A recent discovery that overclocking AMD’s latest chips blows a fuse to denote the chip has been overclocked has led to slightly misleading claims that it will automatically void the chips’ warranty for any type of failure. However, AMD clarified to Tom’s Hardware that overclocking AMD’s Ryzen Threadripper Pro 7000 (Storm Peak) and non-Pro lineup, among the best workstation CPUs, doesn’t automatically void the processor’s warranty.

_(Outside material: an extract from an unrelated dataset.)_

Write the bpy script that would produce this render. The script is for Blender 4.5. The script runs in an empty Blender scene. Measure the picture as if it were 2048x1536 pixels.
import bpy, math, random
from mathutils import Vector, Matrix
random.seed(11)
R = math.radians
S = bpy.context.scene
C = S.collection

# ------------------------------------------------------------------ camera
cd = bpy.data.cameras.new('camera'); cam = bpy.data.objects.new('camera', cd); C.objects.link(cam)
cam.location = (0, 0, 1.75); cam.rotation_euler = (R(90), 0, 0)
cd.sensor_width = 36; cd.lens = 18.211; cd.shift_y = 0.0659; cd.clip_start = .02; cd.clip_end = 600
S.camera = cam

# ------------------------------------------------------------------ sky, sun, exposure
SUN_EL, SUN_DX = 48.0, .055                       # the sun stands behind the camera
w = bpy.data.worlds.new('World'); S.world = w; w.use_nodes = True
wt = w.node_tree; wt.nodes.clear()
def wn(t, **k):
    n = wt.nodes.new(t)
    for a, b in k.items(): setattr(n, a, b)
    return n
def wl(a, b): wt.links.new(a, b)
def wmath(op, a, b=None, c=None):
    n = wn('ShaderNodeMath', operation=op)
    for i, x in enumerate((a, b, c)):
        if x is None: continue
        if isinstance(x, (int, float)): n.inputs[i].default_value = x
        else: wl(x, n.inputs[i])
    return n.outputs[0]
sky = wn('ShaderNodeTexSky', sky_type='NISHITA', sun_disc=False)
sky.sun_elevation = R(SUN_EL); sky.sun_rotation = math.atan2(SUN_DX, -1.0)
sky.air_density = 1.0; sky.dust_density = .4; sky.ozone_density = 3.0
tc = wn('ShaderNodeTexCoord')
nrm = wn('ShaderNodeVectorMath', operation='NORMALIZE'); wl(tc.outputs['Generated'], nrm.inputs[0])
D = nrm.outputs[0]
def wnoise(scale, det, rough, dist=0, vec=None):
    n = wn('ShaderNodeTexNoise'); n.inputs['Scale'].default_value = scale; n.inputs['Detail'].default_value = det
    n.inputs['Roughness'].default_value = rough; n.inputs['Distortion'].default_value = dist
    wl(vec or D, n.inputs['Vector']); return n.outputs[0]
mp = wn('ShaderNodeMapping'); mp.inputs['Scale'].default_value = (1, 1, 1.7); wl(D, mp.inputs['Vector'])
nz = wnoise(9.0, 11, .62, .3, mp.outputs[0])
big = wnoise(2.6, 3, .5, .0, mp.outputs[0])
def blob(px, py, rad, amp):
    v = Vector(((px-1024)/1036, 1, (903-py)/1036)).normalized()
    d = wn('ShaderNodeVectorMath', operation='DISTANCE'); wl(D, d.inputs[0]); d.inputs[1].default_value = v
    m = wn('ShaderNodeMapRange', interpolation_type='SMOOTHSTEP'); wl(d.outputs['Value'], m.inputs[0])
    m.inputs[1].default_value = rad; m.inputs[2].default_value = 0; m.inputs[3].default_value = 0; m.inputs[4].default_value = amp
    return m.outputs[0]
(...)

“Threadripper 7000 Series processors do contain a fuse that is blown when overclocking is enabled. To be clear, blowing this fuse does not void your warranty. Statements that enabling an overclocking/overvolting feature will “void” the processor warranty are not correct. Per AMD’s standard Terms of Sale, the warranty excludes any damage that results from overclocking/overvolting the processor. However, other unrelated issues could still qualify for warranty repair/replacement,” an AMD representative told Tom’s Hardware.

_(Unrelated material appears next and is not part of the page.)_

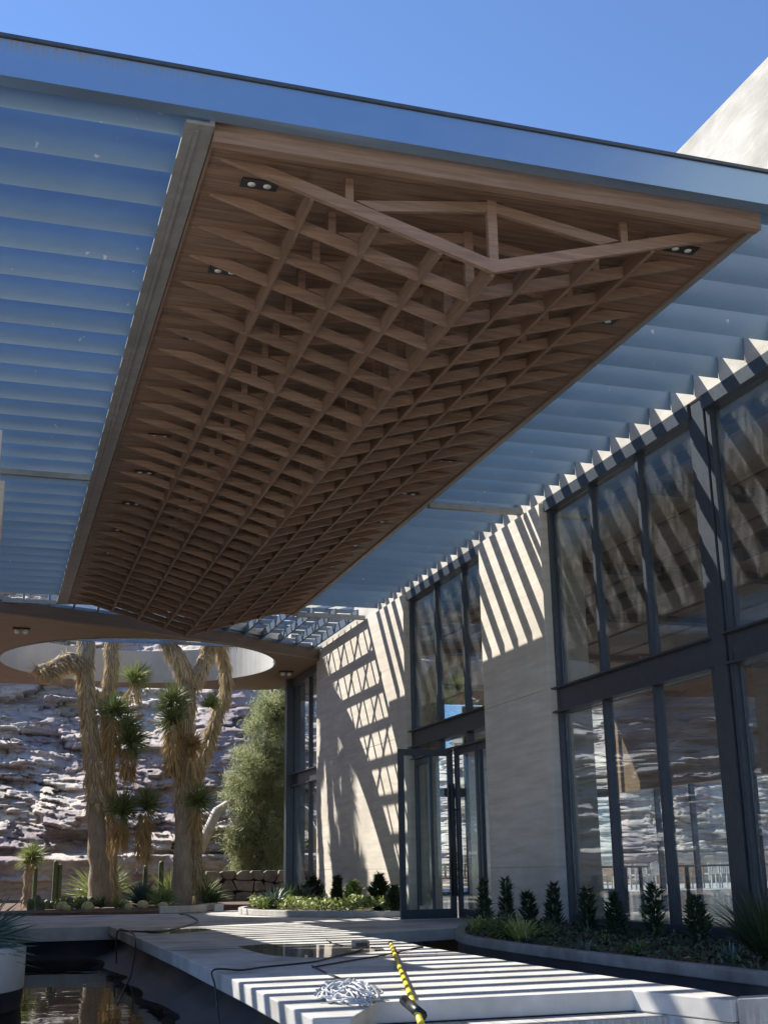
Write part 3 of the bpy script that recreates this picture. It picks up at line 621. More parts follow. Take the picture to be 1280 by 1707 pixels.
# ------------------------------------------------------------------ furniture inside
def make_chair(m, label, grp):
    t = thing('dining_chair', label, 'chair', (0, 0, 0), grp)
    MB().box(-.22, .22, -.22, .22, .43, .46).build('seat', m, t)
    for x, y in ((-.2, -.2), (.2, -.2)): MB().box(x-.018, x+.018, y-.018, y+.018, 0, .43).build('leg', m, t)
    for x in (-.2, .2): MB().box(x-.018, x+.018, .18, .215, 0, .80).build('leg', m, t)
    b = MB().box(-.182, .182, .185, .21, .76, .80)
    b.build('back_rail', m, t)
    for x in np.linspace(-.14, .14, 5): MB().box(x-.014, x+.014, .188, .207, .462, .758).build('back_slat', m, t)
    return t
MB().box(9.6, 34, 34.61, 46, -.95, -.01).build('rear_terrace', m_conc, kind='structure')
ch1 = make_chair(m_chairw, '', 'chairs in a row on the terrace seen through the windows'); ch2 = make_chair(m_chair, '', 'chairs in a row on the terrace seen through the windows')
used = set(); word = ['first', 'second', 'third', 'fourth', 'fifth', 'sixth', 'seventh', 'eighth', 'ninth', 'tenth', 'eleventh', 'twelfth']
for k in range(12):
    src = ch2 if k in (1, 2, 3, 7, 8, 9) else ch1; col = 'orange brown' if src is ch2 else 'pale'
    lab = f"{col} slatted chair seen through the tall window, {word[k]} from the left of its row"; loc = (17.6+.52*k+random.uniform(-.04, .04), 36.6+random.uniform(-.1, .1), 0); rz = math.pi*(k % 5 != 3)+random.uniform(-.15, .15)
    if src.name in used: copytree(src, loc, rz, lab)
    else: src.location = loc; src.rotation_euler = (0, 0, rz); src['label'] = lab; used.add(src.name)
tx = [(12.6, 24.8), (15.4, 24.4), (13.8, 29.0)]
tb0 = thing('dining_table', 'long white topped table on the left inside the hall', 'table', (*tx[0], 0), 'white tables inside the hall')
MB().box(-1.1, 1.1, -.42, .42, .71, .75).build('tabletop', m_table, tb0, None, .01)
for x in (-.95, .95):
    for y in (-.34, .34): MB().box(x-.03, x+.03, y-.03, y+.03, 0, .71).build('leg', m_frame, tb0)
for i, l_ in ((1, 'long white topped table on the right inside the hall'), (2, 'long white topped table at the back of the hall')): copytree(tb0, (*tx[i], 0), 0, l_)
bn = thing('slatted_bench', 'orange wooden slatted bench seen through the open door', 'bench', (13.8, 36.4, 0))
MB().box(-1.3, 1.3, -.25, .25, .42, .47).build('seat', m_chair, bn); MB().box(-1.3, 1.3, .22, .27, .82, .88).build('back_rail', m_chair, bn)
for x in np.linspace(-1.2, 1.2, 16): MB().box(x-.03, x+.03, .23, .26, .471, .819).build('back_slat', m_chair, bn)
for x in (-1.15, 1.15): MB().box(x-.04, x+.04, -.2, .2, 0, .419).build('leg', m_chair, bn)

# ------------------------------------------------------------------ joshua trees
def shag(mb, pts, rad, dens, ln=.30, w=.035, up=.0, out=.35):
    """dead leaves hanging along a limb"""
    pts = [np.array(p, float) for p in pts]
    for i in range(len(pts)-1):
        a, b = pts[i], pts[i+1]; L = np.linalg.norm(b-a); n = max(3, int(dens*L)); d = (b-a)/L
        t = rng.uniform(0, 1, n); base = a+(b-a)*t[:, None]; th = rng.uniform(0, 6.283, n)
        e1 = np.cross(d, [.3, .5, .8]); e1 /= np.linalg.norm(e1); e2 = np.cross(d, e1)
        o = e1*np.cos(th)[:, None]+e2*np.sin(th)[:, None]; r = rad[i]+(rad[i+1]-rad[i])*t
        base = base+o*(r*.85)[:, None]; dr = o*out-d*.55+np.array([0, 0, -.75])+rng.normal(0, .16, (n, 3))
        V, F = blades(base, dr, ln*rng.uniform(.6, 1.2, n), w, .1, 2); soup(mb, V, F)
def rosette(c, axis, n, L, w=.035, spread=1.25, mb=None, droop=.05):
    mb = mb or MB(); axis = np.array(axis, float); axis /= np.linalg.norm(axis); e1 = np.cross(axis, [.2, .9, .3]); e1 /= np.linalg.norm(e1); e2 = np.cross(axis, e1)
    th = rng.uniform(0, 6.283, n); po = np.abs(rng.uniform(0, 1, n))**.7*spread*1.45
    dr = axis*np.cos(po)[:, None]+(e1*np.cos(th)[:, None]+e2*np.sin(th)[:, None])*np.sin(po)[:, None]
    base = np.array(c)-axis*(rng.uniform(0, .35, n)*L)[:, None]*.9+dr*.03
    V, F = blades(base, dr, L*rng.uniform(.8, 1.1, n), w, droop, 2); return soup(mb, V, F)
def skirt(c, n, L, H, r=.16):
    mb = MB(); t = rng.uniform(0, 1, n); th = rng.uniform(0, 6.283, n); o = np.stack([np.cos(th), np.sin(th), 0*th], 1)
    base = np.array(c)-np.array([0, 0, 1])*(t*H)[:, None]+o*(r*(.5+.3*np.sin(t*3)))[:, None]
    dr = o*(.55-.3*t)[:, None]+np.array([0, 0, -1.])+rng.normal(0, .14, (n, 3)); V, F = blades(base, dr, L*rng.uniform(.7, 1.2, n), .03, .05, 2); return soup(mb, V, F)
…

In summation, overclocking your Ryzen Threadripper Pro 7000 or non-Pro processor will not void the warranty — only damages directly resulting from overclocking will. As always, AMD isn’t against overclocking; If it were, the chipmaker wouldn’t advertise overclocking support as one of the features of the WRX90 and TRX50 platforms. Only OEM systems lack overclocking support.

The issue was thrust into the limelight by a screenshot from X user David Huang with a BIOS disclaimer from the ODM. The disclaimer says, “Overclocking mode will now be permanently enabled for this processor and effectively void the warranty as previously stated.” However, there is some nuance to this boilerplate warning. 

Some Threadripper motherboards have two warning messages: The first is a copy and paste of AMD’s standard PBO (Precision Boost Overdrive) warning, and the second is a one-sentence warning from the ODM. To be clear, only the PBO legalese is from AMD. Therefore, the company is working with its partners to clean up any offending ODM BIOS warning messages because they don’t represent AMD’s official stance on overclocking Ryzen Threadripper Pro 7000 and non-Pro chips.

The presence of secret fuses isn’t anything new in AMD’s processors, especially the HEDT and Pro workstation chips. The fuses were already present in some Ryzen Threadripper Pro 5000 WX-series (Chagall) processors. 

Enabling overclocking will permanently blow the fuse, meaning AMD will know that, at some point, the user has overclocked the processor. As usual, AMD’s warranty only excludes damage from overclocking. If your chip weren’t damaged due to overclocking, AMD would cover it. Logically, AMD wouldn’t detail how the chipmaker determines if the processor’s death resulted from a bad overclock. We certainly haven’t heard of any reports of AMD revoking warranties for Chagall due to having merely enabled overclocking, but do note that this is simply anecdotal.

You can still overclock Ryzen Threadripper Pro 7000 and non-Pro processors, but you should do so responsibly. Unless you’re pushing these Zen 4 chips to the max to break world records, we don’t think you’ll have any problems. There’s no word whether AMD will add this fuse to future Ryzen consumer processors. At least, for now, we know it isn’t there. We can only wonder if Intel has a similar implementation on its chips.